4. Tidak Menggunakan Alat Tranpsortasi dan Teknologi
Itulah kenapa, kamu akan sering melihat orang-orang Suku Baduy Dalam dengan ciri khas baju putih dan sarung loreng hitam ini berjalan di sekitar Banten bahkan sampai ke luar kota, seperti Jakarta. Karena, mereka memang hanya mengandalkan kaki untuk melakukan perjalanan. Tidak digunakannya alat transportasi menjadi aturan hidup yang mereka jalani.
Begitupun dengan alat komunikasi, seperti handphone, mereka dilarang untuk menggunakannya. Bahkan, ketika kamu menginap di rumah Suku Baduy Dalam di Kampung Marenggo, penggunaan kamera tidak diijinkan. Tetapi, mereka tidak menutup diri bagi siapa saja yang ingin berfoto atau membagikan cara hidupnya ketika berada di perkampungan Baduy Luar.
5. Padi Huma Sebagai Makanan Pokok
Bercocok tanam adalah cara utama Suku Baduy untuk memenuhi kebutuhan pangan. Mereka menanam padi huma di ladang. Padi huma berbeda dengan padi sawah, karena tidak membutuhkan pengairan. Padi huma yang mereka hasilkan ini tidak dijual, melainkan disimpan di lumbung padi atau biasa disebut Leuit.
Selain padi huma, mereka juga menanam singkong, pisang, cabai, sayur-sayuran dan tanaman lainnya untuk sebagai sumber pangan tambahan. Cara menanam tanaman ini sama seperti menanam padi huma, yaitu dengan cara berpindah-pindah agar lahan tetap subur.
Walaupun cara membuka lahan dengan cara tebang dan bakar. Tapi hal ini telah mereka pikirkan agar tidak merusak alam.
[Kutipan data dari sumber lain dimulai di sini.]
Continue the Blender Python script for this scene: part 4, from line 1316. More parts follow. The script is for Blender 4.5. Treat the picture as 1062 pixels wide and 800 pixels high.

Dan, ternyata sisa-sisa pembakaran ladang tersebut bisa dijadikan pupuk organik yang dipercaya dapat menyuburkan lahan pertanian.
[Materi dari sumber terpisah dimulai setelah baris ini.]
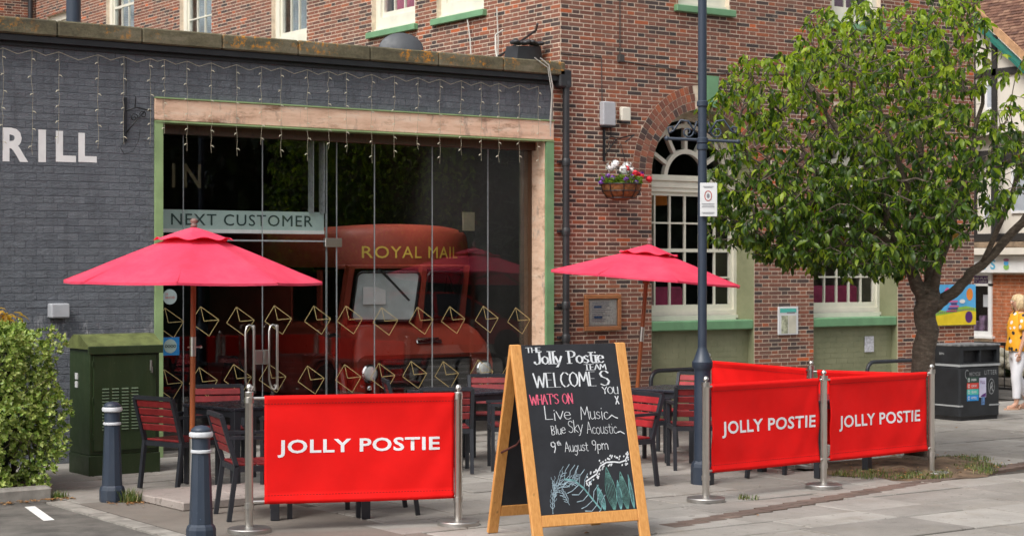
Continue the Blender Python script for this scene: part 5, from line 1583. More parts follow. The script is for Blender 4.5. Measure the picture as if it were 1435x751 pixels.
def banner(k0, k1, z0, z1, label, txt=None, inset=.07, sag=.0, tx=None):
    a, b_ = Vector((*PO[k0], 0)), Vector((*PO[k1], 0)); d = b_ - a; L_ = d.length; an = math.degrees(math.atan2(d.y, d.x))
    t = empty('cafe_banner', a, an, label, 'banner', 'red cafe barrier banners')
    nx, nz = 60, 26
    vs = []; fs = []
    rs = random.Random(int(L_ * 1000))
    ph = [rs.uniform(0, 6) for _ in range(6)]
    def off(u, v):
        return .005 * math.sin(7 * u + ph[0] + 3 * v) + .004 * math.sin(23 * u * (1 - v * .6) + ph[1]) * (1 - v) + .0025 * math.sin(31 * u + 6 * v + ph[3]) * v ** 2 + .004 * math.sin(9 * v + 5 * u + ph[2]) + .012 * math.sin(PI * v) * math.sin(PI * u) + .004 * math.sin(40 * (u + v * .4) + ph[4]) * math.exp(-u * 9) + .004 * math.sin(44 * (u - v * .3) + ph[5]) * math.exp(-(1 - u) * 9)
    x0, x1 = inset + (.045 if k0 == 'a' else 0), L_ - inset + (.035 if k0 == 'a' else 0)
    for side in (0, 1):
        for j in range(nz + 1):
            for i in range(nx + 1):
                u, v = i / nx, j / nz
                # hem bulge round the two bars
                zq = z0 + (z1 - z0) * v
                hem = 0
                for zc in (z0 + .018, z1 - .018):
                    dd = (zq - zc) / .026
                    if abs(dd) < 1: hem = max(hem, .017 * math.sqrt(1 - dd * dd))
                y_ = off(u, v) * (1 if hem < .002 else .4)
                y_ += (-hem - .002) if side == 0 else (hem + .002)
                vs.append((x0 + (x1 - x0) * u, y_, zq - .004 * math.sin(PI * u) * (1 - v)))
    n1 = (nx + 1) * (nz + 1)
    for side in (0, 1):
        for j in range(nz):
            for i in range(nx):
                q = side * n1 + j * (nx + 1) + i
                f = (q, q + 1, q + nx + 2, q + nx + 1)
                fs.append(f if side == 0 else tuple(reversed(f)))
    for i in range(nx):
        fs.append((i + 1, i, n1 + i, n1 + i + 1)); q = nz * (nx + 1) + i; fs.append((q, q + 1, n1 + q + 1, n1 + q))
    for j in range(nz):
        q = j * (nx + 1); fs.append((q, q + nx + 1, n1 + q + nx + 1, n1 + q)); q += nx; fs.append((q + nx + 1, q, n1 + q, n1 + q + nx + 1))
    bm_ = MB(); bm_.add(vs, fs); bo = bm_.build('banner_cloth', M['red'], t, smooth='all')
    for zz_ in (z0 + .062, z1 - .062):
        sb = MB(); nn = 60
        for i in range(nn):
            ua, ub_ = i / nn, (i + .62) / nn
            va = (zz_ - z0) / (z1 - z0)
            sb.add([(x0 + (x1 - x0) * q_, off(q_, va) - .0042, zz_ + h_) for q_, h_ in ((ua, -.0022), (ub_, -.0022), (ub_, .0022), (ua, .0022))], [(0, 1, 2, 3)])
        sb.build('stitching', M['stitch'], bo, kind='stuff')
    for z in (z0 + .018, z1 - .018):
        b = MB(); b.tube([(.02, 0, z), (L_ - .02, 0, z)], .012, 10); b.build('cross_bar', M['steel'], t, smooth=True)
    if txt:
        cx, cz, w, h = tx
        to = text('lettering', txt, w, h, M['bannerwhite'], bo, (cx, 0, cz), bold=.022, space=1.06, flat=0); to['kind'] = 'stuff'
        bq = bmesh.new(); bq.from_mesh(to.data); bmesh.ops.triangulate(bq, faces=bq.faces)
        for _ in range(3):
            le = [e for e in bq.edges if e.calc_length() > .03]
            if le: bmesh.ops.subdivide_edges(bq, edges=le, cuts=1)
            bmesh.ops.triangulate(bq, faces=[f for f in bq.faces if len(f.verts) > 3])
        bq.to_mesh(to.data); bq.free()
        for v_ in to.data.vertices: v_.co.z = -off((cx + v_.co.x - x0) / (x1 - x0), (cz + v_.co.y - z0) / (z1 - z0)) + .0045
    return t
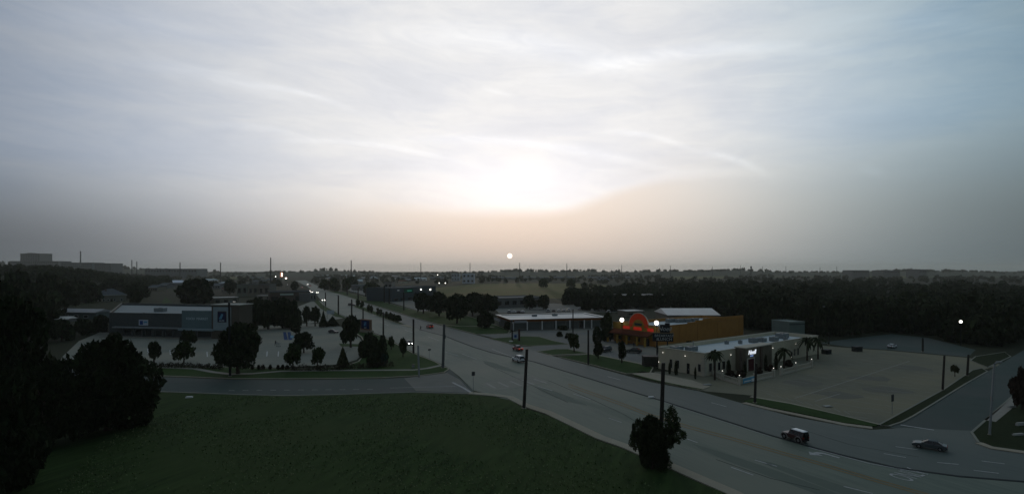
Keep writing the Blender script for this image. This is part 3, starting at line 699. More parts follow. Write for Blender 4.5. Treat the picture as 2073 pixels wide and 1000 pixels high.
# ================================================================== BUILDINGS
def rect_from(f1, f2, u0):
    """rectangle from the near corner, the far end of its long side and the bearing of its other front corner"""
    A, B = Vector(P2(*f1)), Vector(P2(*f2)); d = (B - A).normalized(); p = Vector((-d.y, d.x)); k = (u0 - CX) / F
    s = (k * A.y - A.x) / (p.x - k * p.y); C = A + p * s
    return C, A, B, B + p * s, abs(s)
def wpoly(w, pts, out0, out1):
    b = MB(); n = len(pts); b.v += [tuple(w.pt(t, z, out0)) for t, z in pts] + [tuple(w.pt(t, z, out1)) for t, z in pts]
    b.f.append(tuple(range(n))); b.f.append(tuple(range(2 * n - 1, n - 1, -1)))
    for k in range(n): b.f.append((k, n + k, n + (k + 1) % n, (k + 1) % n))
    return b

# ---------- beige restaurant
C0, C1, C2, C3, dep = rect_from((1426, 762), (1656, 716), 1333)
hb = tall(762, 715.5)
bei, poly = building('restaurant', 'long beige stucco restaurant with flat white roof and dark arched entry block', 'building', [C0, C1, C2, C3], hb, BEIGE, MEMB, .9, cap=BEIGEL)
wF, wS = Wall(C0, C1), Wall(C1, C2)
for u0, u1, v0, v1 in ((1356, 1361, 727, 744), (1371, 1375, 729, 745), (1413.5, 1419, 737, 752)):
    um = (u0 + u1) / 2; window(bei, wF, wF.t(u0), wF.t(u1), wF.z(um, v1), wF.z(um, v0))
dm = MB(); wF.box(dm, wF.t(1390.5), wF.t(1396), .05, 2.5, .07); dr = dm.build('door', GLASS, bei); MB().box(wF.pt(wF.t(1395), 1.1, .12), (.06, .06, .3), wF.rz).build('handle', STEEL, dr)
for u0, u1, v0, v1 in ((1435, 1441, 735, 752), (1443.5, 1449, 734, 751), (1453, 1458, 733, 749), (1462, 1467.5, 731, 747), (1600, 1604, 711, 721), (1607, 1610, 706, 719), (1613.5, 1617, 704.5, 718)):
    um = (u0 + u1) / 2; window(bei, wS, wS.t(u0), wS.t(u1), wS.z(um, v1), wS.z(um, v0))
for k in range(8):
    z = .15 + k * .55; L = .85 if k % 2 else .55; q = MB(); wF.box(q, wF.L - L, wF.L - .01, z, z + .42, .06); wS.box(q, .005, L * 1.2, z, z + .42, .06); q.build('quoin', BEIGEL, bei)
for w, (u, v) in ((wF, (1343, 713)), (wF, (1388, 720)), (wS, (1478, 717.6)), (wS, (1563, 704)), (wS, (1610, 696)), (wS, (1601, 722)), (wF, (1334.5, 732))):
    p = w.pt(w.t(u), w.z(u, v), .22); b = MB().tube(w.pt(w.t(u), p.z, 0), w.pt(w.t(u), p.z, .2), .05, None, 6); br = b.build('wall_bracket', BLACKM, bei)
    MB().ball(p, .095, 8, 6).build('lamp_globe', LAMPB, br)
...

Itulah 5 hal positif yang dapat kamu pelajari dari cara hidup Suku Baduy Dalam. Sebenarnya ada banyak hal yang dapat kamu pelajari dengan mengunjungi atau menginap di Kampung Wisata Marenggo ini. Kamu akan mendapatkan banyak pelajaran hidup yang sangat berharga. Bahkan, banyak wisatawan yang datang dan menginap berkali-kali untuk lebih mengetahui hal-hal positif lainnya yang selalu mereka lakukan.